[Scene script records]
__________________________________________________

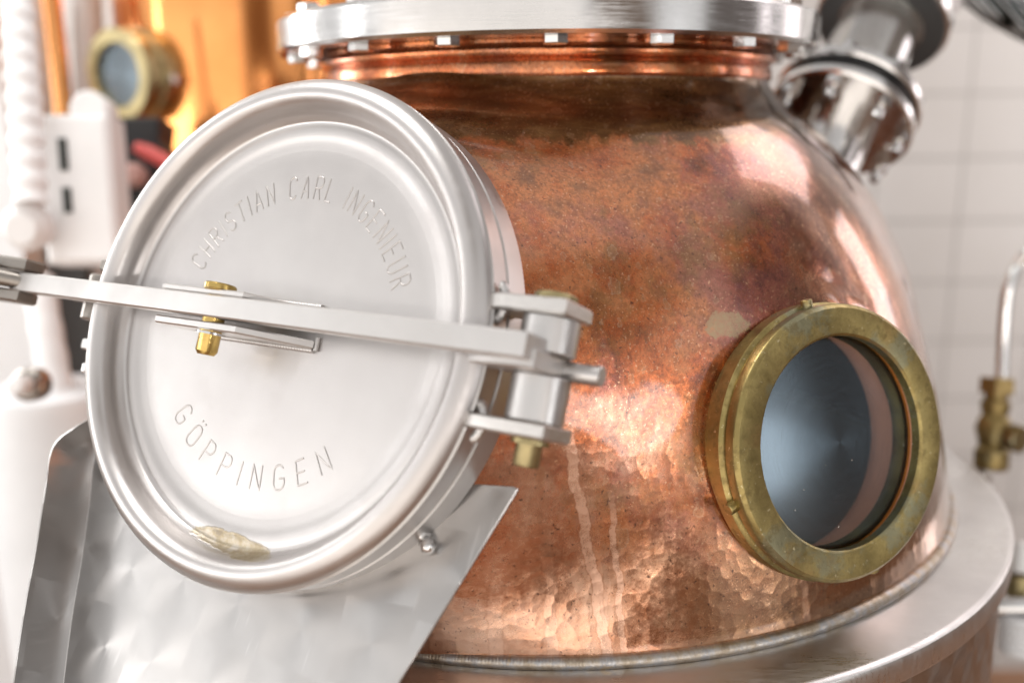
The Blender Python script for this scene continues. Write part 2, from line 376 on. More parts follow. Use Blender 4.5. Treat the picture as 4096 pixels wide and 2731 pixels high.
def tile_mat():
    g = G('glazed_wall_tile'); o = g.obj(); x, y, z = g.sep(o)
    br = g.node('ShaderNodeTexBrick', {'Vector': g.comb(x, z, 0.), 'Color1': (.62, .60, .58), 'Color2': (.59, .57, .55), 'Mortar': (.33, .315, .30), 'Scale': 1., 'Mortar Size': .0032, 'Mortar Smooth': .2, 'Brick Width': .235, 'Row Height': .168}, offset=0.)
    c = g.mix(g.map(g.noise(3, 4), .3, .7, 0, .25), br.outputs['Color'], (.52, .49, .46))
    return g.done(g.bsdf(color=c, rough=g.math('ADD', .18, g.math('MULTIPLY', br.outputs['Fac'], .5)), normal=g.bump(g.math('MULTIPLY', br.outputs['Fac'], -1.), .002)))
M['tile'] = tile_mat()
def floor_mat():
    g = G('brown_floor'); n = g.noise(4, 6)
    return g.done(g.bsdf(color=g.mix(g.map(n, .3, .7), (.34, .18, .10), (.24, .12, .065)), rough=.4))
M['floor'] = floor_mat()
def braid_mat():
    g = G('braided_wire'); w1 = g.node('ShaderNodeTexWave', {'Vector': g.obj(), 'Scale': 42.}, wave_type='BANDS', bands_direction='DIAGONAL').outputs['Fac']
    w2 = g.node('ShaderNodeTexWave', {'Vector': g.scalev(-1, 1, -1), 'Scale': 42.}, wave_type='BANDS', bands_direction='DIAGONAL').outputs['Fac']
    h = g.math('MULTIPLY', w1, w2)
    return g.done(g.bsdf(color=g.mix(g.map(h, .05, .5), (.015, .02, .02), (.5, .52, .53)), rough=.35, metal=.9, normal=g.bump(h, .003)))
M['braid'] = braid_mat()
def colcopper():
    g = G('bright_copper_column'); n = g.noise(6, 5)
    return g.done(g.bsdf(color=g.mix(g.map(n, .3, .7), (.84, .37, .13), (.72, .29, .095)), rough=g.map(n, .3, .7, .10, .17), metal=1., normal=g.bump(g.noise(1, 2, .5, vec=g.scalev(2, 2, 12)), .0002)))
M['col'] = colcopper()

# ------------------------------------------------------------------ the still
still = thing('copper_still', 'big hammered copper pot still with steel flange, round steel hatch and brass sight glass', 'pot still')

# hatch frame: x right, y up along the lid, z outward
hn = Vector((-.469, -.7972, .3801)).normalized(); hu = Vector((-hn.y, hn.x, 0)).normalized(); hw = hn.cross(hu)
HC = Vector((-.246112, -.45619, .280482))
HF = Matrix(((hu.x, hw.x, hn.x, HC.x), (hu.y, hw.y, hn.y, HC.y), (hu.z, hw.z, hn.z, HC.z), (0, 0, 0, 1)))
# sight glass frame
pn = Vector((.444, -.8694, .217)).normalized(); pu = Vector((-pn.y, pn.x, 0)).normalized(); pw = pn.cross(pu)
PC = CAM + 1.12*(Vector((.2145, -.5139, .1951))-CAM)
PF = Matrix(((pu.x, pw.x, pn.x, PC.x), (pu.y, pw.y, pn.y, PC.y), (pu.z, pw.z, pn.z, PC.z), (0, 0, 0, 1)))

# dome: lathe profile (r, z), pulled out towards the hatch and the sight glass
prof = [(.500, -.004), (.4985, .012), (.491, .0541), (.4790, .1143), (.4655, .1661), (.4507, .217), (.4352, .2662), (.4232, .2938), (.3992, .3382), (.3745, .3754), (.3525, .4005), (.3165, .4351), (.2870, .4570), (.2725, .4740), (.2672, .490), (.2664, .505)]
pp = spline(prof, 260); NS = 720
A = np.linspace(0, 2*PI, NS, endpoint=False)
Rr = np.array([p[0] for p in pp]); Zz = np.array([p[1] for p in pp])
V = np.stack([Rr[:, None]*np.sin(A)[None], -Rr[:, None]*np.cos(A)[None], np.repeat(Zz[:, None], NS, 1)], -1).reshape(-1, 3)
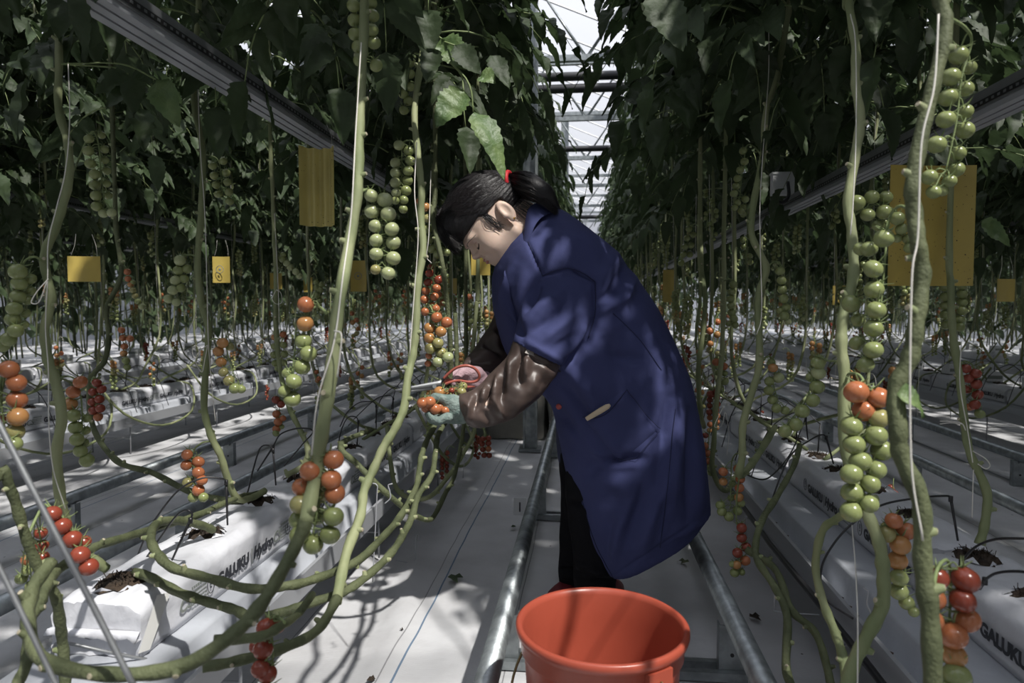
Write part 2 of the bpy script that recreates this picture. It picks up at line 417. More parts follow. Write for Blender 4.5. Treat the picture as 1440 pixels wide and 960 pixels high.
def bag(cx, y, side, k, label, group, texts=True, holes=True, detail=True):
    r = empty('grow_bag', (cx, y, BB), label, 'grow bag', group)
    o = bpy.data.objects.new('bag_film', BAGM[k % 3]); COL.objects.link(o); o.parent = r
    if holes:
        for i, hy in enumerate((.09, .37, .65, .91) if side > 0 else (.23, .48, .73, .95)):
            hm, fm = HOLEM[(k+i) % 5]
            h = bpy.data.objects.new('planting_hole', hm); COL.objects.link(h); h.parent = r; h.location = (.0, hy, BT-BB-.001)
            h.rotation_euler.z = i*2.2; h.scale = (1.25, 1.0, 1) if (k == 0 and i == 0) else (1, .9, 1)
            if detail:
                g = bpy.data.objects.new('torn_film', fm); COL.objects.link(g); g.parent = h
    if texts:
        for rep, yy in enumerate((-.155, .265, .655) if side > 0 else (.28, .75)):
            if side > 0:
                items = [(c, yy+dy) for c, dy in TXT]+[(SMALL, yy+.318)]
            else:
                items = [(c, yy-dy) for c, dy in TXT]+[(SMALL, yy-.318)]
            for c, ty in items:
                if ty < .01 or ty > (.90 if side > 0 else .97): continue
                t = bpy.data.objects.new('printed_text', c); COL.objects.link(t); t.parent = r
                zz = .030 if c is not SMALL else .062
                if side > 0: t.location = (.0955, ty, zz); t.rotation_euler = (math.pi/2, 0, math.pi/2)
                else: t.location = (-.0955, ty, zz); t.rotation_euler = (math.pi/2, 0, -math.pi/2)
            ry = yy-.028 if side > 0 else yy+.028
            if .02 < ry < .97 and detail:
                q = MB(); c0 = Vector((.0955*side, ry, .046))
                q.tube([c0+Vector((0, math.cos(a)*.014, math.sin(a)*.020)) for a in np.linspace(0, 6.283, 20)], .0008, 4)
                q.box(c0-Vector((.0005, .0015, .002)), c0+Vector((.0005, .0015, .012))); q.box(c0-Vector((.0005, .0015, .009)), c0+Vector((.0005, .0015, -.005)))
                oo = link('printed_symbol', q.mesh('sym', ['ink'])); oo.parent = r
    if detail and side > 0 and k == 0:
        q = MB(); q.grid([[(.090, -.004, .012), (.097, .02, .008)], [(.094, .05, .100), (.099, .085, .092)]])
        oo = link('tape_strip', q.mesh('tape', ['tape'])); oo.parent = r
    return r
LX, RX = -.912, .852
gutter(LX, 1.05, 24, 1, .045, 'white growing gutter of the row left of the path', 1)
gutter(RX, .35, 24, -1, .105, 'grey-white growing gutter of the row right of the path', -1)
L2, R2, L3, R3, L4, R4 = -3.02, 2.95, -5.05, 4.95, -7.1, 7.0
gutter(L2, .6, 24, 1, .045, 'growing gutter of the second row to the left', 1)
gutter(R2, .6, 24, -1, .06, 'growing gutter of the second row to the right', -1)
gutter(L3, 1.5, 24, 1, .045, 'growing gutter of the third row to the left', 1)
gutter(R3, 1.5, 24, -1, .06, 'growing gutter of the third row to the right', -1)
for rowx, side, y0, n, nm in ((LX, 1, 1.16, 11, 'row left of the path'), (RX, -1, .62, 12, 'row right of the path'),
                              (L2, 1, .7, 12, 'second row to the left'), (R2, -1, .9, 12, 'second row to the right'),
                              (L3, 1, 1.6, 11, 'third row to the left'), (R3, -1, 1.6, 11, 'third row to the right')):
    for k in range(n):
        lab = 'white printed grow bag, %s from the camera in the %s' % (ordn[k], nm)
        if rowx == LX and k == 0: lab = 'white grow bag with folded taped end at the near end of the left row'
        bag(rowx, y0+k*1.02, side, k, lab, 'grow bags of the '+nm, texts=(abs(rowx) < 3.5 and k < 6), holes=(abs(rowx) < 3.5 and k < 8), detail=(abs(rowx) < 1 and k < 3))
# white propagation cubes with labels on the second and third rows
cb_ = MB(); cb_.box((-.05, -.05, 0), (.05, .05, .075)); cbm = cb_.mesh('cube', ['white'])
lb = MB(); lb.box((-.045, -.0515, .02), (.045, -.0505, .045)); lb.box((.0505, -.03, .02), (.0515, .03, .045)); lbm = lb.mesh('cube_print', ['ink2'])
for rowx, nm in ((L2, 'second row to the left'), (R2, 'second row to the right'), (L3, 'third row to the left'), (R3, 'third row to the right')):
    j = 0
    for i in range(18):
        y = (3.1 if abs(rowx) < 4 else 2.2)+i*.55+random.random()*.08
        if abs(rowx) < 4 and rowx < 0: continue
        r = bpy.data.objects.new('planting_block', cbm); COL.objects.link(r); r.location = (rowx+random.uniform(-.02, .02), y, BT+.008); r.rotation_euler.z = random.uniform(-.2, .2)
        tag(r, 'white planting block, %s from the camera, %s' % (ordn[j], nm), 'planting block', 'planting blocks on the '+nm); j += 1
        c = bpy.data.objects.new('printed_mark', lbm); COL.objects.link(c); c.parent = r
# wire frame poking from under the first bag, struts at lower left
b = MB(); b.tube(catmull([W(72, 935, 1.2), W(78, 906, 1.22), W(100, 905, 1.22), W(150, 916, 1.24), W(232, 932, 1.3)], 6), .003, 6)
tag(b.build('wire_bracket', ['steeld']), 'bent grey wire bracket under the front end of the nearest left bag', 'wire bracket')
for k, pts in enumerate(([(-30, 540, .72), (60, 715, .72), (130, 850, .72), (190, 968, .72)], [(-30, 740, .74), (20, 840, .74), (68, 940, .74), (85, 975, .74)])):
    b = MB(); b.tube(catmull([W(*p) for p in pts], 4), .0032 if k == 0 else .0028, 8)
    tag(b.build('steel_rod', ['steeld']), ('longer' if k == 0 else 'shorter')+' of two thin grey slanting rods at the lower left', 'rod', 'slanting steel rods')
b = MB(); b.tube([W(368, 874, 1.0), W(370, 848, 1.0)], .0042, 8); b.tube([W(370, 851, 1.0), W(370, 846, 1.0)], .006, 8)
tag(b.build('steel_pin', ['steel']), 'short steel pin standing above the dark red truss', 'pin')
# wire hooks
for k, (pts, lab) in enumerate((([(556, 788, 2.49), (582, 789, 2.49), (584, 760, 2.49), (586, 752, 2.49), (589, 752, 2.49), (589, 760, 2.49)], 'bent white wire hook on the floor left of the path'),
        ([(524, 818, 1.75), (530, 700, 1.75), (530, 682, 1.75), (521, 679, 1.75)], 'upright wire clip against the left gutter'),
        ([(541, 708, 1.6), (549, 700, 1.6), (548, 690, 1.6), (546, 682, 1.6), (552, 680, 1.6)], 'S-shaped wire clip on the left gutter rim'),
        ([(1090, 818, 1.6), (1089, 850, 1.6), (1095, 860, 1.6), (1152, 864, 1.6)], 'bent wire hook under the right gutter'),
        ([(1225, 862, 1.25), (1219, 848, 1.25), (1221, 832, 1.25), (1214, 825, 1.25)], 'curled wire clip on the right gutter rim'),
        ([(651, 672, 3.0), (653, 650, 3.0), (656, 645, 3.0), (652, 642, 3.0)], 'small wire hook on the left gutter behind the stems'))):
    b = MB(); b.tube(catmull([W(*p) for p in pts], 5), .0016, 6); tag(b.build('wire_hook', ['lip']), lab, 'wire hook', 'wire hooks')
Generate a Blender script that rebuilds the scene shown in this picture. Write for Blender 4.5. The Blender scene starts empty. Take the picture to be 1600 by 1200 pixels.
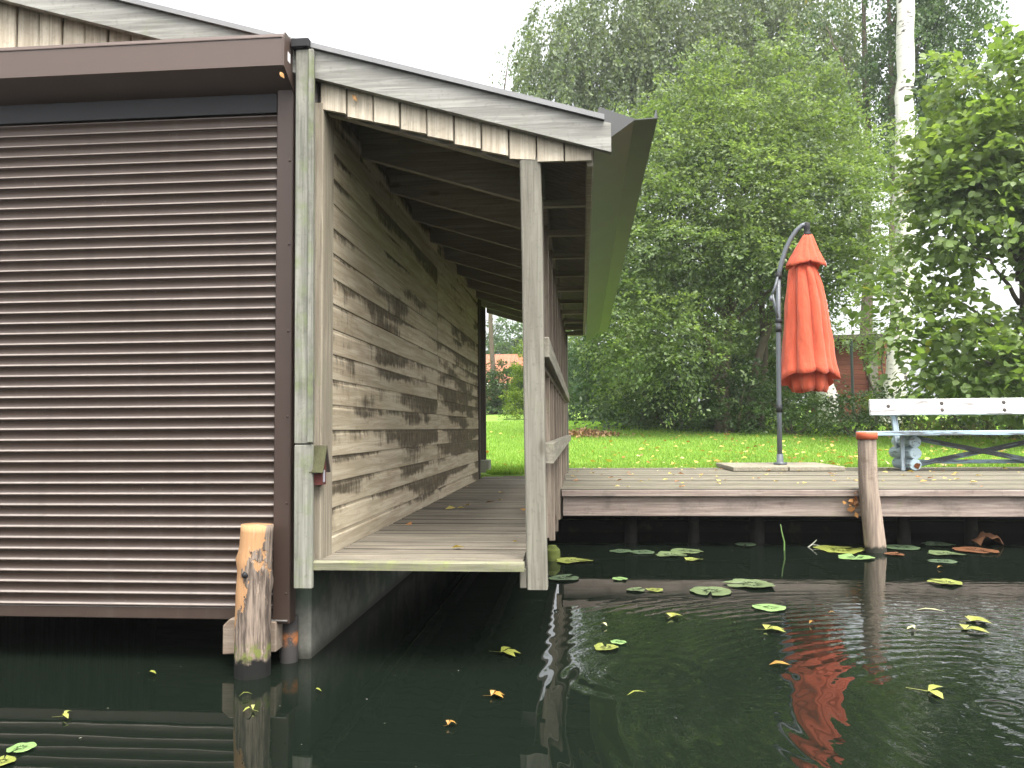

__________________________________________________

* Written instruction: Output the records above as they stand, from the first line to the line with "still = thing('copper_still', 'big", inclusive, and exclude the pictures.

* The answer:
The Blender Python script for this scene continues. Write part 2, from line 376 on. More parts follow. Use Blender 4.5. Treat the picture as 4096 pixels wide and 2731 pixels high.
def tile_mat():
    g = G('glazed_wall_tile'); o = g.obj(); x, y, z = g.sep(o)
    br = g.node('ShaderNodeTexBrick', {'Vector': g.comb(x, z, 0.), 'Color1': (.62, .60, .58), 'Color2': (.59, .57, .55), 'Mortar': (.33, .315, .30), 'Scale': 1., 'Mortar Size': .0032, 'Mortar Smooth': .2, 'Brick Width': .235, 'Row Height': .168}, offset=0.)
    c = g.mix(g.map(g.noise(3, 4), .3, .7, 0, .25), br.outputs['Color'], (.52, .49, .46))
    return g.done(g.bsdf(color=c, rough=g.math('ADD', .18, g.math('MULTIPLY', br.outputs['Fac'], .5)), normal=g.bump(g.math('MULTIPLY', br.outputs['Fac'], -1.), .002)))
M['tile'] = tile_mat()
def floor_mat():
    g = G('brown_floor'); n = g.noise(4, 6)
    return g.done(g.bsdf(color=g.mix(g.map(n, .3, .7), (.34, .18, .10), (.24, .12, .065)), rough=.4))
M['floor'] = floor_mat()
def braid_mat():
    g = G('braided_wire'); w1 = g.node('ShaderNodeTexWave', {'Vector': g.obj(), 'Scale': 42.}, wave_type='BANDS', bands_direction='DIAGONAL').outputs['Fac']
    w2 = g.node('ShaderNodeTexWave', {'Vector': g.scalev(-1, 1, -1), 'Scale': 42.}, wave_type='BANDS', bands_direction='DIAGONAL').outputs['Fac']
    h = g.math('MULTIPLY', w1, w2)
    return g.done(g.bsdf(color=g.mix(g.map(h, .05, .5), (.015, .02, .02), (.5, .52, .53)), rough=.35, metal=.9, normal=g.bump(h, .003)))
M['braid'] = braid_mat()
def colcopper():
    g = G('bright_copper_column'); n = g.noise(6, 5)
    return g.done(g.bsdf(color=g.mix(g.map(n, .3, .7), (.84, .37, .13), (.72, .29, .095)), rough=g.map(n, .3, .7, .10, .17), metal=1., normal=g.bump(g.noise(1, 2, .5, vec=g.scalev(2, 2, 12)), .0002)))
M['col'] = colcopper()

# ------------------------------------------------------------------ the still
still = thing('copper_still', 'big hammered copper pot still with steel flange, round steel hatch and brass sight glass', 'pot still')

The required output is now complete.